Find how many lines hold the word "tuple" and give that number only.
**** DATA EXTRACT ****
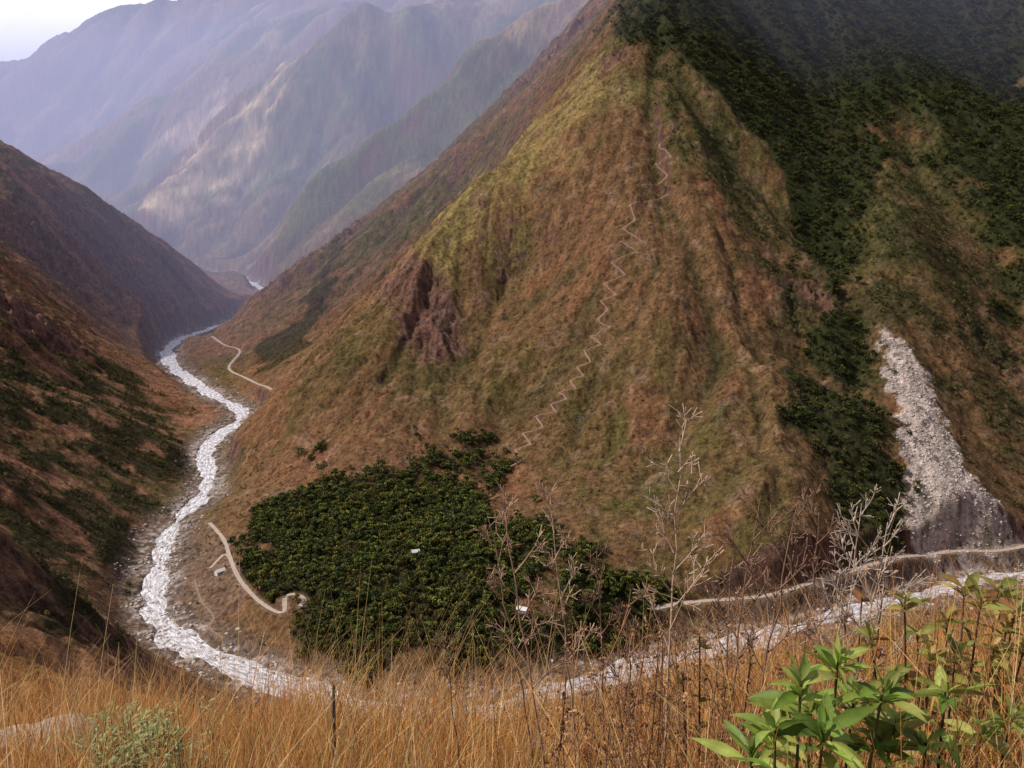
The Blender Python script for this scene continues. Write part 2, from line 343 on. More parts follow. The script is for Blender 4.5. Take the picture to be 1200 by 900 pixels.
# ---------------------------------------------------------------- river
tang=np.gradient(RIVC,axis=0); tang/=np.linalg.norm(tang,axis=1,keepdims=True)
nv=np.stack([-tang[:,1],tang[:,0]],1); Lc=np.concatenate([[0],np.cumsum(np.linalg.norm(np.diff(RIVC,axis=0),axis=1))])
V=[];UV=[]; ks=np.linspace(-1,1,9)
for i in range(len(RIVC)):
    for k in ks:
        p=RIVC[i]+nv[i]*k*34; V.append((p[0],p[1],0.)); UV.append((Lc[i],k*34,0))
idx=np.arange(len(V)).reshape(-1,9); Q=np.stack([idx[:-1,1:],idx[:-1,:-1],idx[1:,:-1],idx[1:,1:]],-1).reshape(-1,4)
m,nt,b=mat('river_water'); a=N(nt,'ShaderNodeAttribute',attribute_name='flow'); mp=N(nt,'ShaderNodeMapping'); mp.inputs['Scale'].default_value=(.10,.30,1); nt.links.new(a.outputs['Vector'],mp.inputs[0])
n1=noise(nt,1.,8,.8,mp.outputs[0]); r=rampn(nt,n1.outputs['Fac'],.43,.60,(.25,.23,.23),(.88,.87,.92)); nt.links.new(r.outputs[0],b.inputs['Base Color'])
r2=rampn(nt,n1.outputs['Fac'],.4,.6,(.12,)*3,(.6,)*3); nt.links.new(r2.outputs[0],b.inputs['Roughness'])
n2=noise(nt,3.,6,.7,mp.outputs[0]); bp=N(nt,'ShaderNodeBump'); bp.inputs['Strength'].default_value=.7; bp.inputs['Distance'].default_value=1.; nt.links.new(n2.outputs['Fac'],bp.inputs['Height']); nt.links.new(bp.outputs[0],b.inputs['Normal'])
mesh_obj('river',V,Q,[m],uv=UV)
# ---------------------------------------------------------------- roads
m_road=attr_mat('road_dirt',.95,((.6,.7,1.25),),bump=(2.,.5,.3))
def ribbon(name,P,w,lift,colr):
    T=np.gradient(P[:,:2],axis=0); T/=np.linalg.norm(T,axis=1,keepdims=True)+1e-9; nrm=np.stack([-T[:,1],T[:,0]],1)
    V=[]
    for k in (-1,-.5,0,.5,1):
        ww=w*(1+.2*pn(P[:,0]/9+k,P[:,1]/9,5)); V.append(np.stack([P[:,0]+nrm[:,0]*k*ww,P[:,1]+nrm[:,1]*k*ww,P[:,2]+lift-(.15 if abs(k)==.5 else 0)],1))
    V=np.stack(V,1).reshape(-1,3); idx=np.arange(len(V)).reshape(-1,5)
    Q=np.stack([idx[:-1,1:],idx[:-1,:-1],idx[1:,:-1],idx[1:,1:]],-1).reshape(-1,4)
    mesh_obj(name,V,Q,[m_road],cols=np.tile(colr,(len(V),1)))
for Qd,w in zip(ROADL,RW): ribbon('dirt_road',Qd,w,.35,(.42,.33,.27) if w>1.3 else (.24,.17,.12))
ribbon('zigzag_footpath',TRL,1.0,.4,(.34,.20,.14))
# ---------------------------------------------------------------- plants for scattering
m_leaf,nt,b=mat('tree_foliage'); oi=N(nt,'ShaderNodeObjectInfo'); a=N(nt,'ShaderNodeAttribute',attribute_name='col')
rr_=rampn(nt,oi.outputs['Random'],0,1,(.5,.6,.6),(2.0,1.7,1.2)); nt.links.new(mulc(nt,a.outputs['Color'],rr_.outputs[0]),b.inputs['Base Color']); b.inputs['Roughness'].default_value=.8; b.inputs['Specular IOR Level'].default_value=.1
m_bark=attr_mat('bark',.9,((4,.7,1.2),))
def quads(cent,size,r,up=.4):
    n=len(cent); a=r.normal(size=(n,3)); a/=np.linalg.norm(a,axis=1,keepdims=True); b=r.normal(size=(n,3)); b-=a*(a*b).sum(1,keepdims=True); b/=np.linalg.norm(b,axis=1,keepdims=True)
    s=size[:,None]; V=np.stack([cent-a*s,cent-b*s*.6,cent+a*s,cent+b*s*.6],1).reshape(-1,3)
    return V,np.arange(4*n).reshape(n,4)
def tube(path,radii,sides=5):
    path=np.array(path,float); T=np.gradient(path,axis=0); T/=np.linalg.norm(T,axis=1,keepdims=True)+1e-9
    ref=np.array([.3,.9,.2]); U=np.cross(T,ref); U/=np.linalg.norm(U,axis=1,keepdims=True)+1e-9; Wv=np.cross(T,U)
    an=np.linspace(0,2*math.pi,sides,endpoint=False); R=np.asarray(radii)[:,None,None]
    V=(path[:,None]+R*(np.cos(an)[None,:,None]*U[:,None]+np.sin(an)[None,:,None]*Wv[:,None])).reshape(-1,3)
    k=len(path); i=np.arange(k-1)[:,None]*sides; j=np.arange(sides)[None]; j2=(j+1)%sides
    Q=np.stack([i+j,i+j2,i+sides+j2,i+sides+j],-1).reshape(-1,4); return V,Q
class Acc:
    def __init__(s): s.V=[];s.F=[];s.C=[];s.I=[];s.n=0
    def add(s,V,Fq,c,mi=0):
        s.V.append(V); s.F.append(Fq+s.n); s.n+=len(V); s.I.append(np.full(len(Fq),mi))
        c=np.asarray(c,float); s.C.append(np.tile(c,(len(V),1)) if c.ndim==1 else c)
    def obj(s,name,mats,smooth=False,parent=None): return mesh_obj(name,np.vstack(s.V),np.vstack(s.F),mats,cols=np.vstack(s.C),smooth=smooth,midx=np.concatenate(s.I),parent=parent)
def make_tree(name,seed,shrub=False,base=(.045,.058,.018)):
    r=np.random.default_rng(seed); A_=Acc(); hgt=1.
    tr=.28 if not shrub else .08
    V,Q=tube([(0,0,-.1),(.01,.01,tr*.6),(.03,-.02,tr+.15)],[.035,.028,.018]); A_.add(V,Q,(.07,.05,.035),1)
    nl=7 if not shrub else 5
    for k in range(nl):
        an=k*2.4+r.uniform(-.4,.4); rd=r.uniform(.12,.32) if k else 0
        c=np.array([math.cos(an)*rd,math.sin(an)*rd,tr+r.uniform(.15,.5) if k else .72])
        V,Q=tube([(0.02,0,tr*.8),tuple(c*.6+np.array([0,0,tr*.3])),tuple(c)],[.016,.011,.005],4); A_.add(V,Q,(.07,.05,.035),1)
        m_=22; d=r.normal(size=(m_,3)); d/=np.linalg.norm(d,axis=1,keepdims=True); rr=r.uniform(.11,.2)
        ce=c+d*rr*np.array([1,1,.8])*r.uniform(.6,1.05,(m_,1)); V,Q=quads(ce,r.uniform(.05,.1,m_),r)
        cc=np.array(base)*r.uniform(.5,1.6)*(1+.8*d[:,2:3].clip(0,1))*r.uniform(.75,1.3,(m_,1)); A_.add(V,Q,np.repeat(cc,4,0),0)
    o=A_.obj(name,[m_leaf,m_bark]); sc.collection.objects.unlink(o); return o
def coll(name,obs):
    c=bpy.data.collections.new(name)
    for o in obs: c.objects.link(o)
    return c
TB=[(.042,.056,.016),(.054,.062,.018),(.032,.045,.014),(.072,.075,.024)]
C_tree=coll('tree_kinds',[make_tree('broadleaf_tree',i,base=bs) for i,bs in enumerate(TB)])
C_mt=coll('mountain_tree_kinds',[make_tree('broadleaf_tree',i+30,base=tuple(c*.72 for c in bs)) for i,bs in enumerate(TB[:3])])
C_shr=coll('shrub_kinds',[make_tree('hillside_shrub',10+i,True,bs) for i,bs in enumerate([(.042,.047,.017),(.056,.054,.022),(.036,.043,.016)])])
def make_rock(seed):
    import bmesh
    bm=bmesh.new(); bmesh.ops.create_icosphere(bm,subdivisions=2,radius=.5); r=np.random.default_rng(seed); o=r.uniform(0,50,3)
    for v in bm.verts:
        k=1+.45*float(pn(np.array([v.co.x*2+o[0]]),np.array([v.co.y*2+v.co.z*1.7+o[1]]),seed)[0]); v.co*=k; v.co.z*=.7
    me=bpy.data.meshes.new('boulder'); bm.to_mesh(me); bm.free(); me.materials.append(m_rock); return bpy.data.objects.new('boulder',me)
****
- FINAL RESULT:
2